Hannah Randall graduated in 2018 with a first class honours in Primary Education and with great timing secured a role at the Holocaust Exhibition and Learning Centre here at the University.

The alumni team met with Hannah at the Holocaust Exhibition and Learning Centre to discuss her exciting new opportunity.


Tell us a little about your current professional role.

I found this position as the head of my course during my second year was working with the Centre and had encouraged me to reach out to them for possible opportunities. I initially got in touch to do some work as a volunteer but fortunately a job came up which suited my skills well so I applied for it and secured my role as Administration and Learning Assistant – it was great timing!


What does a typical day or week involve?

It’s very varied. I teach the schools that come into the Centre for workshops, and I prepare resources and work with the learning manager to plan and write the workshops. I also deal with administration, which includes booking and helping arrange our monthly survivor talks and school visits to the Centre. There are lots of other elements to the role which I never saw myself being involved with when I started working here, but which I actually really enjoy - such as helping to plan the events.

Entrance to Holocaust Exhibition Entrance to Holocaust Exhibition

What’s most rewarding about your role and what have you found the most challenging?

I love that I’m working with history every day as I’m a huge history geek but didn’t study this as part of my degree, so to be able to work in this area is really exciting.

I really enjoy working with the subject and drawing parallels to the way the world is now. It’s great when I work with a group and see them make the connections for themselves, which hopefully means they go home with something to think about the world around them. It’s very rewarding.

However, I’d also say that working with the subject matter every day is one of the most challenging parts of my job.
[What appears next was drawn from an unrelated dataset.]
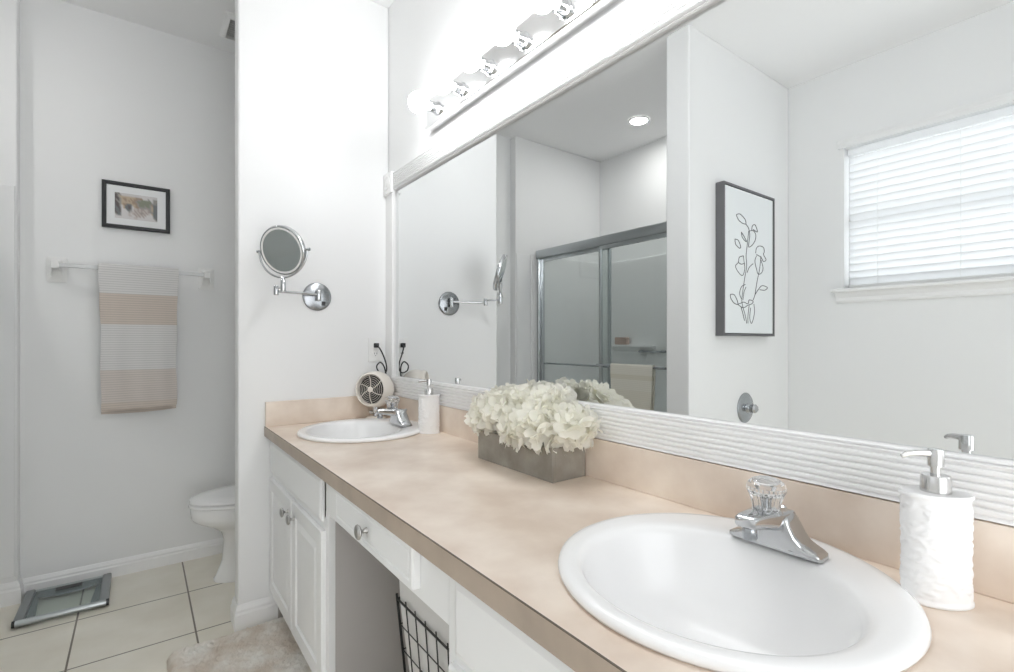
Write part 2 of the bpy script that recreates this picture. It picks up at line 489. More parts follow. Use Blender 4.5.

Although I know the stories of our survivors pretty well, sometimes in the exhibition when you hear it in their own words on one of the testimony screens it really hits you how the Holocaust affected individuals rather than the collective number: ‘six million’.


How do you anticipate you will build your career from here / what are your plans for the next few years?

I’m planning to go back to study this next academic year, which I’ll do part-time alongside my role at the Centre. I’m hoping to start a Master’s in Education, focusing on extremism and community cohesion, here at the University of Huddersfield.

Following this, in terms of career progression I’m pretty open to seeing what opportunities arise, particularly once I’ve completed my Master’s. The exhibition is still new and rapidly evolving, it’s exciting to be a part of it and to see where my role takes me.

The Holocaust Exhibition and Learning Centre

In 1996 a small group of Holocaust survivors and refugees created the Holocaust Survivors’ Friendship Association (HSFA). For many this was the first time they had spoken out about their experiences of the Holocaust. In the past 20 years this dedicated group worked with tens of thousands of people, sharing their most harrowing and distressing experiences so that future generations can learn about the dangers of intolerance and the ease with which prejudice can lead to genocide. In 2018 the HSFA began a new chapter and opened the Holocaust Exhibition and Learning Centre in partnership with the University of Huddersfield.

The ‘Through Our Eyes’ exhibition explores the breadth and impact of the Holocaust through the unique perspective of a group of sixteen children and young people from across Europe who survived Nazi persecution in the 1930s and 1940s. They came to the north of England as refugees or survivors of the Holocaust, settled and made new lives here. Their compelling stories reveal, not only the barbaric atrocities of the Holocaust, but also the strength of humanity, as demonstrated by those that survived and the families, friends and foes that risked everything to help them.